British audiences, expecting the old Marianne, were shell-shocked by her new voice and hard-edged material — particularly “Why D’Ya Do It,” a scathing poem by Heathcote Williams about sexual jealousy set to a jagged dance tune by Faithfull and her band. She delivers its brutally obscene lyrics (“Why d’ya do it,’ she said/ Why d’ya let her suck your cock”) in a voice corrosive with contempt. “Before the record came out, no one had ever heard it. So the people who would come, all five of them,” she adds sardonically, “were old fans of mine. They were absolutely staggered; I’d see people’s jaws dropping.”

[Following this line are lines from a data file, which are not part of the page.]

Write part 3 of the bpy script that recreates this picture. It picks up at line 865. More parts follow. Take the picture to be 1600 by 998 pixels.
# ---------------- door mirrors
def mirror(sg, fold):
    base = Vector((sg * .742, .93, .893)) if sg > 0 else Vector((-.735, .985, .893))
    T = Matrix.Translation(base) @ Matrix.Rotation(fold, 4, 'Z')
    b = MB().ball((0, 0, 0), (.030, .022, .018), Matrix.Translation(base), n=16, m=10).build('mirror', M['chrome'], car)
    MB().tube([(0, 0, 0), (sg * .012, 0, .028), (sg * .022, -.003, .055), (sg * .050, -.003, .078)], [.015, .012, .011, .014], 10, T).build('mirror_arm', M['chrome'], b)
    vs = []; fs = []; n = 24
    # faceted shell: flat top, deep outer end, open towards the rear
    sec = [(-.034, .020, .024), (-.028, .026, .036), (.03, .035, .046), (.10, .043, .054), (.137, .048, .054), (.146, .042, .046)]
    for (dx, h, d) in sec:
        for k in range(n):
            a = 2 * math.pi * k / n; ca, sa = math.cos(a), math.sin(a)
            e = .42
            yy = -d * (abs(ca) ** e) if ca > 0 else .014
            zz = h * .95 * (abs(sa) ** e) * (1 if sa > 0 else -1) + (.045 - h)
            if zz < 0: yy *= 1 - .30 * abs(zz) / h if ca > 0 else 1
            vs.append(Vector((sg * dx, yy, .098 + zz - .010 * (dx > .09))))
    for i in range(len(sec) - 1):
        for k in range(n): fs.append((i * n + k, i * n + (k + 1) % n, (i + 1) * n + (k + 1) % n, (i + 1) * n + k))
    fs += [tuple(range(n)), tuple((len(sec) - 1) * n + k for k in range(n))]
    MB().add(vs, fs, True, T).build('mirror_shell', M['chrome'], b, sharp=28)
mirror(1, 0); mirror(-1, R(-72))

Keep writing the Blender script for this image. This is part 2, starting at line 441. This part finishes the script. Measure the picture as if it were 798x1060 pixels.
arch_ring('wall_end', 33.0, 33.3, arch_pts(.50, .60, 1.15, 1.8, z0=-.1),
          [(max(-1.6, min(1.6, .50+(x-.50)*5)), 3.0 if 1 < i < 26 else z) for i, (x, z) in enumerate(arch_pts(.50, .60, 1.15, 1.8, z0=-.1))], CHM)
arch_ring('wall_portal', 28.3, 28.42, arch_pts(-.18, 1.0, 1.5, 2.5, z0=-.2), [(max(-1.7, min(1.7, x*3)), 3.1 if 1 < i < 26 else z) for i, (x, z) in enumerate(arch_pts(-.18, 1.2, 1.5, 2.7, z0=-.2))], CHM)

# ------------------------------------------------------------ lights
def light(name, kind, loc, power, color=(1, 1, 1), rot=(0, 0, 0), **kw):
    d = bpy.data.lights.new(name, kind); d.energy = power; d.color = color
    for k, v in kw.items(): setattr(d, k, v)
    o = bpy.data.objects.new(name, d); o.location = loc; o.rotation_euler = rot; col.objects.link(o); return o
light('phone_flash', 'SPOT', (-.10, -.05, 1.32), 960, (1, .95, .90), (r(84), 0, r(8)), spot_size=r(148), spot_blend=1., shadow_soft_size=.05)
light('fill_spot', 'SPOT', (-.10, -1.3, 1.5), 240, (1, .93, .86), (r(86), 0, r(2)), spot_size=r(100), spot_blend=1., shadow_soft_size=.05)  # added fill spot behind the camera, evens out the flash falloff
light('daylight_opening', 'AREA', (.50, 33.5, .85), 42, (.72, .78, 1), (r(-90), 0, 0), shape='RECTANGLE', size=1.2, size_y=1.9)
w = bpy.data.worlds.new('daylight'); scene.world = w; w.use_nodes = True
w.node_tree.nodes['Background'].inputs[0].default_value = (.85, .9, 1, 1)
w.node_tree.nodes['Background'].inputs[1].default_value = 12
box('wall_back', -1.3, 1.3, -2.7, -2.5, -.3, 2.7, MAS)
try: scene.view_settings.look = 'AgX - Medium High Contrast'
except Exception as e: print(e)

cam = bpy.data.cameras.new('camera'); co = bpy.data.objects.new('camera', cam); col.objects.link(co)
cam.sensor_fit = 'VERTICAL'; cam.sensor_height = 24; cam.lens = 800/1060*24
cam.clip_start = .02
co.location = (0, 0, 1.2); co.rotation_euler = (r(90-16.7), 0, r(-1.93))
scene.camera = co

She sits up abruptly and peers across the room into the mirror, running her hands through her shaggy, pink-streaked hair. Despite all her toughness, she admits she’s still not a model of confidence: “Yesterday, having lost my voice before the concert, I was so frightened I even got an old friend to get hold of Mick and have him call me to say, ‘Calm down.’ Which he did.” Did it help? She shoots me a sidelong grin. “Yes it did, actually.” She pauses a moment and laughs. “He said to me, ‘Of course, we won’t be able to speak to each other,’ and I said, ‘Oh, all right then.’”
“We mustn’t, you see,” she adds quickly. “I can see what he means. It’s what everyone’s waiting for. And, fuck, I’m married and he’s with Jerry Hall — but in America people still only see me as Jagger’s ex-girlfriend.” She grimaces, then leans back against her pillow and smiles; it’s the same tantalizing smile she wore long ago. “It might not even be possible for anyone to have realized,” she murmurs, “that I’m really rather happy.”